Hamptonians have excelled at the prestigious UK Linguistics Olympiad (UKLO), a competition where pupils have to solve challenging linguistic data problems.

A group of 23 pupils from Third Year to Upper Sixth took part in the advanced round of the annual UKLO, with over 1,000 pupils from across the country also sitting the fiendishly difficult exam. The competition tests participants’ ability to decode information about various unusual languages and the 2021 paper featured some particularly challenging questions. Twelve Hamptonians secured awards in this year’s UKLO:

Gold (top 5%): Pallav Bagchi

Silver (top 15%): Matthew Cresswell and Daniel Morgan

Bronze (top 35%): Oscar Mitchell, Luke Trotman, Zebedee Aylin, Samuel Berthon, Sam Colvine, Nayaaz Hashim, Alexander Mehta, Archie Quantrill and Rohan Raj

Particular congratulations go to Lower Sixth Former Pallav Bagchi who received a Gold Award for the second consecutive year and will now go forward to round two of the Olympiad later this year.

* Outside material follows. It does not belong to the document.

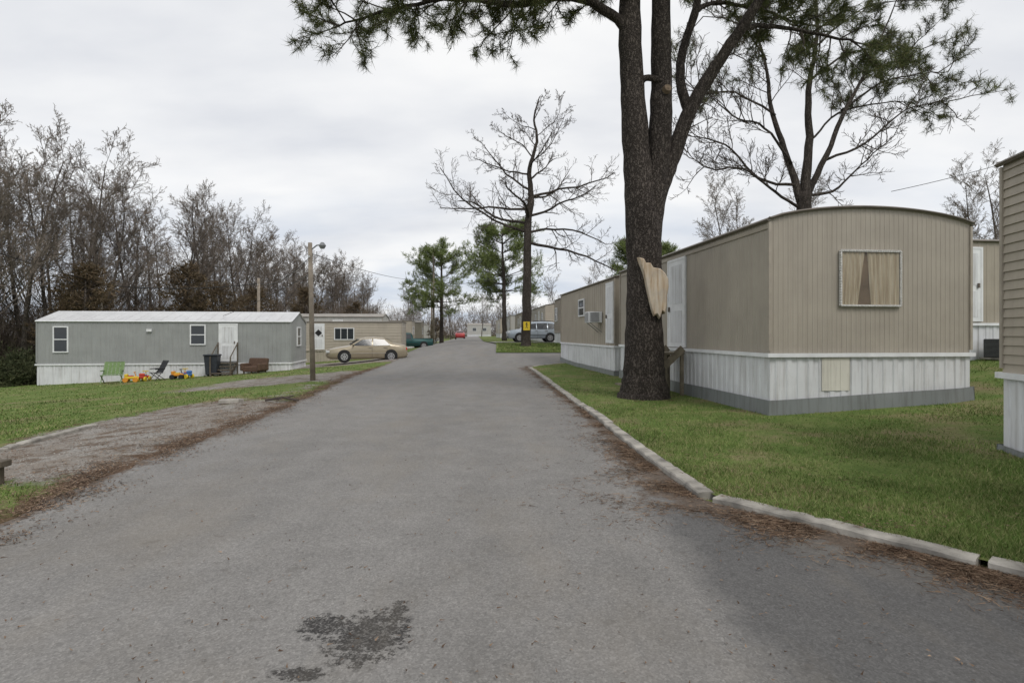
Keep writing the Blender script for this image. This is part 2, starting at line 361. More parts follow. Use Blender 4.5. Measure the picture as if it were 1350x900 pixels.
def resample(P,step):
    P=np.array(P,float); d=np.r_[0,np.cumsum(np.hypot(*np.diff(P,axis=0).T))]; n=max(2,int(d[-1]/step)+1); t=np.linspace(0,d[-1],n)
    return np.c_[np.interp(t,d,P[:,0]),np.interp(t,d,P[:,1])]
def kerb(name,runs,w,hh,seg=2.3):
    mb=MB()
    for P in runs:
        Q=resample(P,.1); per=int(seg/.1)
        T=np.gradient(Q,axis=0); T/=np.linalg.norm(T,axis=1)[:,None]; Nn=np.c_[T[:,1],-T[:,0]]
        i=0
        while i<len(Q)-2:
            j=min(len(Q)-1,i+per)
            if len(Q)-1-j<6: j=len(Q)-1
            idx=list(range(i,j+1)); vs=[]; off=random.uniform(-.025,.025); off2=off+random.uniform(-.02,.02); lift=random.uniform(-.014,.006); wn=random.random()*9
            for q,k in enumerate(idx):
                f=q/len(idx); p=Q[k].copy()
                e=max(0,1-min(q,len(idx)-1-q)/2.0)
                if k==i: p=p+T[k]*.016
                if k==j: p=p-T[k]*.016
                z=h(*p); chip=.018*e*random.random()+.004*math.sin(k*.9+wn)+.014*(random.random()<.13)
                oo=off+(off2-off)*f; wv=.006*math.sin(k*1.7+wn)+random.uniform(-.008,.008)
                for (o,zz) in((0,-.05),(0.006+wv,hh-.013-chip),(.018+wv,hh-chip),(w*.5,hh-.001-chip*.5),(w-.018,hh-chip*.8),(w-.004,hh-.013-chip),(w,-.05)):
                    vs.append((p[0]+Nn[k][0]*(o+oo),p[1]+Nn[k][1]*(o+oo),z+zz+lift+random.uniform(-.003,.003)))
            n=len(idx); fs=[(a*7+b,a*7+b+1,(a+1)*7+b+1,(a+1)*7+b) for a in range(n-1) for b in range(6)]
            fs+= [(6,5,4,3,2,1,0),tuple((n-1)*7+b for b in range(7))]
            mb.add(vs,fs); i=j
    o=part(name,mb,M['concrete']); o['kind']='structure'
kerb('kerb',[[(8.5,-2.5),(6.25,.3),(4.37,2.5),(3.21,3.865)],[(3.19,3.89),(1.90,5.42)],[(1.84,5.55),(1.70,7.5),(1.60,10.4),(.78,26.7)],[(.8,26.8),(1.2,28),(2.2,29.3),(3.5,30.2),(8,30.9)]],.175,.058)
kerb('kerb.001',[[(-9.6,7.4),(-7.9,8.7),(-8.15,10.0),(-8.3,11.2)]],.15,.045)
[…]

Classics teacher, Miss Amy Winstock, who organises the initiative at Hampton, praised the boys for their performance in the competition under particularly challenging circumstances:

The UK Linguistics Olympiad may be known for its difficulty, but this year was a whole other beast: not only were the questions particularly tough and unfamiliar, but also the circumstances in which the paper had to be sat. As such, I couldn’t be prouder of this year’s Hampton cohort, who took these challenges in their stride and performed admirably. Congratulations to the award-winners, first-timers and everyone else who participated!

This is the ninth year that Hampton has encouraged pupils to take part in the UKLO competition. Well done to all of the Hamptonians who took part!